DSL and Cable access is much more cost effective and most (if not all ) will offer tiers of bandwidth use to suit your needs. My local service will offer very high bandwidth, their top tier, at less than $10.00 per day, using high speed cable.

1) I wonder if you are right about the costs of a WiFi AAA and RADIUS system for a company with overhead like a T-Mobile. Some of that software costs 10s of thousands for the privilege of only a few thousand people in the database. And if they wrote it and host it themselves-lot's of money.
I would love to see those numbers; whether high back office costs trumps or gets trumped by amortizing thousands of places.

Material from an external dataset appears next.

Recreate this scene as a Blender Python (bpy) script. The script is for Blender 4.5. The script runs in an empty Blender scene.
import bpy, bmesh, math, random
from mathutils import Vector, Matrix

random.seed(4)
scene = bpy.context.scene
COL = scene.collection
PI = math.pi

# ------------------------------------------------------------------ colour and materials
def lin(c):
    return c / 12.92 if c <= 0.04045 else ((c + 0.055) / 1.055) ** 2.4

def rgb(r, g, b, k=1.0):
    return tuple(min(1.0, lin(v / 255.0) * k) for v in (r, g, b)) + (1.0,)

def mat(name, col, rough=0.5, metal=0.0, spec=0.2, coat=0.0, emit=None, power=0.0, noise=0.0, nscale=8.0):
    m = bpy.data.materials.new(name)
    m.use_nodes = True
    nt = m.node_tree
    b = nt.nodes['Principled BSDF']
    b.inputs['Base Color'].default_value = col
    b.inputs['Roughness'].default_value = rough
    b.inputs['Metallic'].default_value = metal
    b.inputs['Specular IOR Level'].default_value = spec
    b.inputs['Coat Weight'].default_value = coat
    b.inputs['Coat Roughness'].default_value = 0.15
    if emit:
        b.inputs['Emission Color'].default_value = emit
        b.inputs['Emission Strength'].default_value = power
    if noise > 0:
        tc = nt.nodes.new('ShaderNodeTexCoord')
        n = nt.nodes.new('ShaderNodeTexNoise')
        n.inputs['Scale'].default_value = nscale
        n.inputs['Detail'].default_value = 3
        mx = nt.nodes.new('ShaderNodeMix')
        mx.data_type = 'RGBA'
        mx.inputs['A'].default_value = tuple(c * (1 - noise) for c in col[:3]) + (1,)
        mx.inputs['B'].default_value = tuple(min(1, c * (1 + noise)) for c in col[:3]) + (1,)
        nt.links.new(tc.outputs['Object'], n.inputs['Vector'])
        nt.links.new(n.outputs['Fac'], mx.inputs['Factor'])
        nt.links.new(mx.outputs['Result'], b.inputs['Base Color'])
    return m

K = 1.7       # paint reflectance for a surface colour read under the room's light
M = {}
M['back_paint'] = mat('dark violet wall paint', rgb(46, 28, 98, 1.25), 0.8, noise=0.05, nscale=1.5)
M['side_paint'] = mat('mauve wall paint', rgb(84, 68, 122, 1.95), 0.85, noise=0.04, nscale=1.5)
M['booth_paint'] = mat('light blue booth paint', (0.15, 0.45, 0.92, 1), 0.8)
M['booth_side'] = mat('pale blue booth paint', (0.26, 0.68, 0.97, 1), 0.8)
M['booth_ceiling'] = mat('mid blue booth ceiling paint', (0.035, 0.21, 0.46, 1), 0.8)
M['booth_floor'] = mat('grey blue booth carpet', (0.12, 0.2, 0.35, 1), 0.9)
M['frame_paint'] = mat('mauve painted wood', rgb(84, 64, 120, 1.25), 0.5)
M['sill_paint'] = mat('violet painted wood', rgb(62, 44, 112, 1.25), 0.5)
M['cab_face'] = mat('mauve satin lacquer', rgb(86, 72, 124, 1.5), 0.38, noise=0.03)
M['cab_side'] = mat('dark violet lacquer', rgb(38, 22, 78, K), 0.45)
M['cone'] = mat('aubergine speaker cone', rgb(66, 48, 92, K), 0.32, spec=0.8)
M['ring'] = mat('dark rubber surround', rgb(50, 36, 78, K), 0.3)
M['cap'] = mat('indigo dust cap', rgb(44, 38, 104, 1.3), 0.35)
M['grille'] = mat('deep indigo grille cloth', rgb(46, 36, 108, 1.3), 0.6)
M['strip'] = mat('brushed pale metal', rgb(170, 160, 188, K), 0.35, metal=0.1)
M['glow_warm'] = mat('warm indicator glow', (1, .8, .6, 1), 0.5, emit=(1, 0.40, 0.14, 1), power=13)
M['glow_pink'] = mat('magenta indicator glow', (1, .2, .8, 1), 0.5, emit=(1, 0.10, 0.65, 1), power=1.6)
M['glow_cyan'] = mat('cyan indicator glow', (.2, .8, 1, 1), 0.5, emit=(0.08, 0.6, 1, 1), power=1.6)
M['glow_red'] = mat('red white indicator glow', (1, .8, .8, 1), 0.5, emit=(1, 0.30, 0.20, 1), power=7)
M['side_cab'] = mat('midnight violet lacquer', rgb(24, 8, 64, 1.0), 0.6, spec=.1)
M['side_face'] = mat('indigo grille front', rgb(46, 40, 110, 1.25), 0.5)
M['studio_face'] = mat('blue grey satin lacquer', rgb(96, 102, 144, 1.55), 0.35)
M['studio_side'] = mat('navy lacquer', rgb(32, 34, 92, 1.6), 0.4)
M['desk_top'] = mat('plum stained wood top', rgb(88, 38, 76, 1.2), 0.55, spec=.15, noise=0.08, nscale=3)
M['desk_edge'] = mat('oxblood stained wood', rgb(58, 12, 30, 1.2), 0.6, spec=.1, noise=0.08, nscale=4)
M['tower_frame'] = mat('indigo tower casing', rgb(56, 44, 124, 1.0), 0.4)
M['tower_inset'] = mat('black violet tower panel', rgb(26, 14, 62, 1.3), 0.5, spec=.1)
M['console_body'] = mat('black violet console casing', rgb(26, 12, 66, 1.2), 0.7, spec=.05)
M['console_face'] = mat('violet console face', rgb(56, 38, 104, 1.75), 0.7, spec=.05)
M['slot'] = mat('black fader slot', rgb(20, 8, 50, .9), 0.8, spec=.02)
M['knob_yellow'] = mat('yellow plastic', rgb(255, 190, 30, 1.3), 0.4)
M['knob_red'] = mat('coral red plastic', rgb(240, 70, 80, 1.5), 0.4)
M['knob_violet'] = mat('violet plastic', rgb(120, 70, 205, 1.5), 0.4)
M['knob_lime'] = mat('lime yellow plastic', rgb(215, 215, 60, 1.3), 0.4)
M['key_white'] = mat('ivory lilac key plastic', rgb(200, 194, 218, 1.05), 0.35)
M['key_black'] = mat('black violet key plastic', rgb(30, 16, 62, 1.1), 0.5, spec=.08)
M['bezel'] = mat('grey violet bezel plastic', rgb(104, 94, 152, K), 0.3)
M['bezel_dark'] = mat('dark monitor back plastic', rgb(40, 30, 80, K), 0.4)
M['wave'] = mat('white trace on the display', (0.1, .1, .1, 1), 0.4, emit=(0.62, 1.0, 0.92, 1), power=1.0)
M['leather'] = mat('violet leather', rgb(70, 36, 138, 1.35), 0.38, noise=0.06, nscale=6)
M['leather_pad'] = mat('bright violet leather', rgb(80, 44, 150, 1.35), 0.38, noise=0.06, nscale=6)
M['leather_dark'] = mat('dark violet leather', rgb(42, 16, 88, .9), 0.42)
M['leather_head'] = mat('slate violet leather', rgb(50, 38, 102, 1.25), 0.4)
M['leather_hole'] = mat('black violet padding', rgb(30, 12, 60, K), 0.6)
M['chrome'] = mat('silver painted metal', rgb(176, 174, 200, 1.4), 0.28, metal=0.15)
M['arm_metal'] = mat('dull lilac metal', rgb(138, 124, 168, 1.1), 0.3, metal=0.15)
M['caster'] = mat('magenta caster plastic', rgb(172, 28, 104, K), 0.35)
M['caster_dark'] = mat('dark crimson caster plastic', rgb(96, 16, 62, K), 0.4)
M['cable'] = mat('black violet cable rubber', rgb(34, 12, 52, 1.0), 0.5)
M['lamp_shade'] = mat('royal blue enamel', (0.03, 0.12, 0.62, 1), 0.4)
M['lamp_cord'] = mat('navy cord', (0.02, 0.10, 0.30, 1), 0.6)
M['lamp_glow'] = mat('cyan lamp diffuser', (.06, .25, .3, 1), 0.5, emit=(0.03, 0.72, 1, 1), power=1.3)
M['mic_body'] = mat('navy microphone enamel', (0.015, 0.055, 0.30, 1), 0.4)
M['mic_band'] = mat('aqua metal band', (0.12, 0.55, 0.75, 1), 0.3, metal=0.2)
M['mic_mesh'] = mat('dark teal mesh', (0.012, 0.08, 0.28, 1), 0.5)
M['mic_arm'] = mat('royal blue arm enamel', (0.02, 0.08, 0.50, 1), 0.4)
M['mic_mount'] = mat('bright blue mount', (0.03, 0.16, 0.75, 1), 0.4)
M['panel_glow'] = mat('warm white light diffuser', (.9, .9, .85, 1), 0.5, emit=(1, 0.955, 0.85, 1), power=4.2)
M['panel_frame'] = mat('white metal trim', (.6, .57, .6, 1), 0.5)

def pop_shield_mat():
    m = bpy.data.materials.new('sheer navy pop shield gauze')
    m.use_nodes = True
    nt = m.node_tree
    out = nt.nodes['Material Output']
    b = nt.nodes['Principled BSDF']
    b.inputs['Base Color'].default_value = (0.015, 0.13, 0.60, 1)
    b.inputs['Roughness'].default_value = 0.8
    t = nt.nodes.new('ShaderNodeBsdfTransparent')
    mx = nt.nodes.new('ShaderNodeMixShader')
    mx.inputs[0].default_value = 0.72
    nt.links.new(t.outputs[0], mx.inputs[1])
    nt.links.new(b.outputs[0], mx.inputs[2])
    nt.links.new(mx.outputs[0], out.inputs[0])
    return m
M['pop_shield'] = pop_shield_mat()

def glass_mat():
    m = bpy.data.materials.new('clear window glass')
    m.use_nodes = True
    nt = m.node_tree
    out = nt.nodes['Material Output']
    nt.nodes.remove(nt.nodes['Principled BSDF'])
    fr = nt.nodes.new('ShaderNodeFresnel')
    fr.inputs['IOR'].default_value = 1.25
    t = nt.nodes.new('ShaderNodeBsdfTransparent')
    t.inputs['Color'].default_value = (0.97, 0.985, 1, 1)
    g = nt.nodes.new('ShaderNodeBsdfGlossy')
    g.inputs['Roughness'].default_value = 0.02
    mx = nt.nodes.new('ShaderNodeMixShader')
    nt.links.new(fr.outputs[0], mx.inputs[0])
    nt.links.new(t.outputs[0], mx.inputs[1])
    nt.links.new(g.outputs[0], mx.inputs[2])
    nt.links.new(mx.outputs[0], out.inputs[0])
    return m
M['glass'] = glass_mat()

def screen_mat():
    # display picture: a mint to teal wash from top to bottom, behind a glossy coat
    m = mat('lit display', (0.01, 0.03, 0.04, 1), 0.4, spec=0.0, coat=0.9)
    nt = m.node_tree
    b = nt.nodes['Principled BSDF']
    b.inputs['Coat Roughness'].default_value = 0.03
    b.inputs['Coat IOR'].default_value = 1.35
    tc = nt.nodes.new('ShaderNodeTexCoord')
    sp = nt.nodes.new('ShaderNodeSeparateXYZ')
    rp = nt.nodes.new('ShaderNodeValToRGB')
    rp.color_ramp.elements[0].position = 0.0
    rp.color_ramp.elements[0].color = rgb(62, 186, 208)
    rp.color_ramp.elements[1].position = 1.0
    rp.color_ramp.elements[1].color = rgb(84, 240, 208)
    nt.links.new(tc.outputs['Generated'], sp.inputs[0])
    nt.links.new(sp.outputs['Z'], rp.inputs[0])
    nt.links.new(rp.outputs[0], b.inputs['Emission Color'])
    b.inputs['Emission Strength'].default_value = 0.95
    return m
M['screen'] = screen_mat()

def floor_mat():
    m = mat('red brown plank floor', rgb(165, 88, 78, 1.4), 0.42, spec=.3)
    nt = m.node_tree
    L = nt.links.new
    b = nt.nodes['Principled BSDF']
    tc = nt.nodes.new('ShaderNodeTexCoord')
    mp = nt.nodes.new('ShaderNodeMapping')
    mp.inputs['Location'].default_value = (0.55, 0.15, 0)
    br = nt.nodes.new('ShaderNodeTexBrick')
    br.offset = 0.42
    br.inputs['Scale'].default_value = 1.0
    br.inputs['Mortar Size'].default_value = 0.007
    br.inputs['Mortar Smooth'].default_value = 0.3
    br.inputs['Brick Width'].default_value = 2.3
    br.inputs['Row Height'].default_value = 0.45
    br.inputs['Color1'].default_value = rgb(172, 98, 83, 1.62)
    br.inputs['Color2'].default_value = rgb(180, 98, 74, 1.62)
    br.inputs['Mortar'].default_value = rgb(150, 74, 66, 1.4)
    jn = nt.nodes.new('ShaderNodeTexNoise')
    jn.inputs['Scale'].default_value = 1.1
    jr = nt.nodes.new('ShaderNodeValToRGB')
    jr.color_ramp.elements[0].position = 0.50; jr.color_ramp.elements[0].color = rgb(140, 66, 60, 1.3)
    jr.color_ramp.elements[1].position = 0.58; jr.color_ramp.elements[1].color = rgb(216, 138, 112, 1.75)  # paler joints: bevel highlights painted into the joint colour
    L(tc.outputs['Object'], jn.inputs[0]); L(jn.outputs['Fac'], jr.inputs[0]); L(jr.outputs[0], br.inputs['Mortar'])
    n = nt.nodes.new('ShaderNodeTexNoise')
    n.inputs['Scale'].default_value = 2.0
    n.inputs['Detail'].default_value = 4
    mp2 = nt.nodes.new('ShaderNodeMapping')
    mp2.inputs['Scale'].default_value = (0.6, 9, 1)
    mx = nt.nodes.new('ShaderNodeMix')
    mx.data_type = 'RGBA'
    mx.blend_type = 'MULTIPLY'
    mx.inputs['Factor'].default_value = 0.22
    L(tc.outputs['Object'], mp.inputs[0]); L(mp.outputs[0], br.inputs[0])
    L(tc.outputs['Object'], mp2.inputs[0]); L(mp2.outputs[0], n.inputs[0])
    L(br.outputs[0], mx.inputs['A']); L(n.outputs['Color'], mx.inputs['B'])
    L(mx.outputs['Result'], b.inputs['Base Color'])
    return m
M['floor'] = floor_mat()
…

2) What I would really like to see though, is the costs that the telephone companies (for example, Verizon) charge themselves for the lines they use to provide 'free WiFi.' If I can't get the same rates they charge themselves by virtue of their infrastructure...well, I would start wondering how to spell 'restraint of trade' if I were trying to 'sell' against them. If I have the WiFi Joint, I have to pay for the phone line and the DSL. Do they charge themselves for both.

3) On the other hand, if the phone companies are playing square, then when they realize that they need better more bandwidth for cheaper rates to stay solvent, then that will benefit us all - as long as they pass it along.